Efficient filtration in reaction chemistry with ReactALL’s new quartz frits

The importance of filtration during sampling in reaction screening

When conducting reactions using a heterogeneous catalyst, it is paramount to ensure that the amount of catalyst is constant for the results of a reaction to be reliable and scalable. This can be an issue when taking samples of the reaction to track its progression, as the catalyst can be drawn with the sample. The removal of catalyst can cause unreliable results, as less catalyst will reduce the efficiency of a reaction and can reduce the final yield, or give impurities and side products. Therefore, it is necessary to use filtration during sampling as an important process in preparing samples as part of reaction screening. 

Filtration is also a vital step in analytical testing. By removing suspended solids and undissolved particles, it improves the precision of techniques like HPLC, producing cleaner samples and accurate results. Filtration also safeguards sensitive instruments by preventing blockages, scratches, and damage, ensuring consistent performance. In addition, it improves data quality by increasing clarity, enhancing signal-to-noise ratios and the prevention of cross-contamination leading to more reproducible outcomes.

Overall, it is far more than a preparatory step. It is an essential process that enhances data quality, protecting equipment, and enabling accurate results across process chemistry analysis. To meet these requirements on the ReactALL, Technobis has released new quartz  filters.

Testing the quartz filters

The new quartz filters improve over the initial metal design by providing 3 different pore sizes, designed for durability, precision, with excellent chemical and thermal resistance.

The performance of the filters was demonstrated through a series of heterogeneous reactions conducted using the ReactALL.

The case studies below focus on the measurement of HPLC absorbance, comparing both the homogeneous and heterogeneous components of the reactions under varying pore sizes and against traditional manual filtration.
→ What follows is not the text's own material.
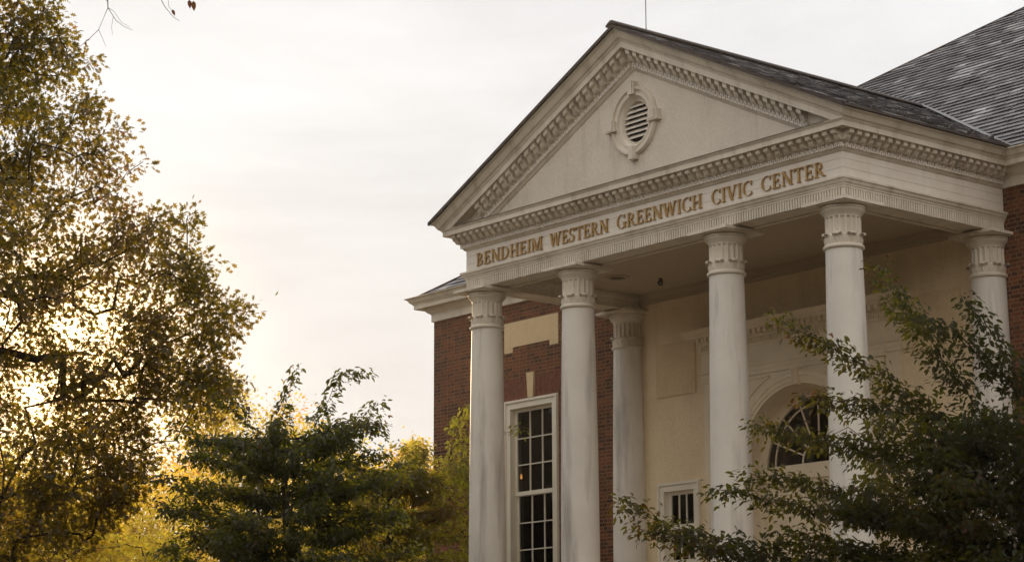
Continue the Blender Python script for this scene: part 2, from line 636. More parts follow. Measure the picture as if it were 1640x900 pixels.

By analysing the data, the study highlights the efficiency and consistency of the filters in separating components of different phases.

Case study 1: filtration for a homogeneous reactant

For the homogeneous reactant (Figure 1) the absorbance values remained at a constant level across multiple samples, regardless of pore size. This consistency indicates that the homogeneous component was not significantly affected by the filtration process and that the filtered samples closely matched the results obtained through manual filtration. Such consistency demonstrates that the filters do not interfere the concentration of the homogeneous reactant, thereby preserving the integrity of the reaction samples.

Case study 2: filtration for a heterogeneous component

In contrast, the heterogeneous component showed a notable and consistent reduction across the filtered samples (Figure 2). The graphs shows that even as the pore sizes changes, the filters were still able to effectively remove and reduce the presence of the heterogeneous reactant. This reduction highlights the ability of the filtration system to maintain reaction clarity while improving reproducibility compared to manual methods, which can often introduce variability depending on user technique.

Conclusion

Overall, the findings from this case study validate the efficiency of the filtration system integrated into the ReactALL. The filters not only preserved the homogeneous reactants but also reliably reduced heterogeneous components, ensuring cleaner and more consistent results without blocking. Compared to manual filtration, this automated approach offers both improved accuracy and operational simplicity, making it a valuable tool for laboratory workflows.